Before I drove an EV, I drove a 50 mpg Prius. At California prices of ~$4/gallon, that’s $.08/mile.

My post wildfires NEM2 off peak rate for electricity is $.40/kWh. My Bolt gets 4.5 miles/kWh. That’s $.1125/mile.

If I were driving a Tesla it would be worse (my wife’s Tesla lies mercilessly about its range when full; it’s like Elon Musk recapitulates himself; real world it gets about 3.5 miles/kWh), and if I drove a Rivian it would be MUCH worse.

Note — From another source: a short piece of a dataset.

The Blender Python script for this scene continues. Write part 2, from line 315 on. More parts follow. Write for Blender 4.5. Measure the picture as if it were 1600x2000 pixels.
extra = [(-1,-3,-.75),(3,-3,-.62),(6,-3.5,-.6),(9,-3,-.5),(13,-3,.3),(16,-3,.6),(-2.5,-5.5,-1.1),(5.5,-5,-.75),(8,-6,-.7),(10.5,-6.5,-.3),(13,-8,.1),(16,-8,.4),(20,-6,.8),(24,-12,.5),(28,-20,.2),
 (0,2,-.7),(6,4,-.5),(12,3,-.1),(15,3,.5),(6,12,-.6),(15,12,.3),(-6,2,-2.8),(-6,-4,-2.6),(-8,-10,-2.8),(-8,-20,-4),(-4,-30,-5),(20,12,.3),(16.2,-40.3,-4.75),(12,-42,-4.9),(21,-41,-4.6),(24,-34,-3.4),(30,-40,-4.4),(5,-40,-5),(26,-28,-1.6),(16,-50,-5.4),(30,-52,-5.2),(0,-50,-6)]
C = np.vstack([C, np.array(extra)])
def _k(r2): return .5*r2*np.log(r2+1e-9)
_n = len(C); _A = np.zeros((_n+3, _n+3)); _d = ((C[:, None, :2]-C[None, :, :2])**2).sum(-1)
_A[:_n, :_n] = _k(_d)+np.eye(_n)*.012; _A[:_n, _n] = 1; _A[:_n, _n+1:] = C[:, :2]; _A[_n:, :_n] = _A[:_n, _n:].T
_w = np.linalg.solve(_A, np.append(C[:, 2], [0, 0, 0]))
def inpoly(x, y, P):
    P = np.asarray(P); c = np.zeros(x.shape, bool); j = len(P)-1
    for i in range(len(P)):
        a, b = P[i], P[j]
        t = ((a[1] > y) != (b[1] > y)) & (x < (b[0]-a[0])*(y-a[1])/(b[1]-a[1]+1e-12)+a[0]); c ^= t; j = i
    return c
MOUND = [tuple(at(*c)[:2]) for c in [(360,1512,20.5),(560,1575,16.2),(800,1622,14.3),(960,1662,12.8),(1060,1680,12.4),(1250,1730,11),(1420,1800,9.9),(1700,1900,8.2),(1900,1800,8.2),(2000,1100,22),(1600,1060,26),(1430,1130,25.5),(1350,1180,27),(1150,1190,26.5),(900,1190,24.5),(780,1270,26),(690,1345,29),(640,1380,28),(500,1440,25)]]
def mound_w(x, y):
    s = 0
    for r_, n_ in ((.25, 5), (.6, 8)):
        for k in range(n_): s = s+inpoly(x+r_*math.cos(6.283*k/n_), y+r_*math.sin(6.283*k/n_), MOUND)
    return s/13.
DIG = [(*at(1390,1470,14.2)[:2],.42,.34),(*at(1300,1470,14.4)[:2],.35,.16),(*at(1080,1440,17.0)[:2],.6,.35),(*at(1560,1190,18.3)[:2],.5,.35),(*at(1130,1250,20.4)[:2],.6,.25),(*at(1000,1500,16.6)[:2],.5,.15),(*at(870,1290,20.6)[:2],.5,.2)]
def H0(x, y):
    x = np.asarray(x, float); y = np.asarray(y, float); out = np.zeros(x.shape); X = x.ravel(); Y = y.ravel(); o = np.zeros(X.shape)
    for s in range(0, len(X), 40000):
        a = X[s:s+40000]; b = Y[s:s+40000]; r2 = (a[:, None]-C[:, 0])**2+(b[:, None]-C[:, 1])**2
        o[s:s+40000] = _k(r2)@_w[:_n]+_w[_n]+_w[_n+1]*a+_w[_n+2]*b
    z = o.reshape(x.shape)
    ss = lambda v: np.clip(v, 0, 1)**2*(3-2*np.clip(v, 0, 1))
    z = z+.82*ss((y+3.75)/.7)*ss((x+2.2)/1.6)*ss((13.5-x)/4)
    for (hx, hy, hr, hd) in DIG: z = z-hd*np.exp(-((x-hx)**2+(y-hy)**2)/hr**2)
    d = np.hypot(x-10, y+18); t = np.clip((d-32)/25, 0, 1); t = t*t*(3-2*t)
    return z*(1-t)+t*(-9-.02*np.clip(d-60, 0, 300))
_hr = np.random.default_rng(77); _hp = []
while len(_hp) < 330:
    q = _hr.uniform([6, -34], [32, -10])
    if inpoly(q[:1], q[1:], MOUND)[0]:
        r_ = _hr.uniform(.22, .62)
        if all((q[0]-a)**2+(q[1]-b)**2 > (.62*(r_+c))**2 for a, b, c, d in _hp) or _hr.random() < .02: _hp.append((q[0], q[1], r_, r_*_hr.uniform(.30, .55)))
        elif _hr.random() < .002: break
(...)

So, in California, it isn’t true at all (mostly because rate payers are funding PG&E’s liability) that the most efficient EVs are cheaper than a good mileage gas car. No where near a 2x advantage (it was better, but not nearly 50%, when I bought it, more like 90% of the gas cost). At no point has it ever been close to 50% cheaper for fuel in California (which, as it happens, sells by far the most EVs).

Generally speaking, I think EV proponents (like me!) should spend a lot less time promoting “it’s cheaper”. It is, in practice, cheaper, because maintenance is cheaper. But Americans don’t care about levelized costs, they care about the highest salience variable expenses, and trying to convince them to do otherwise is a losing argument.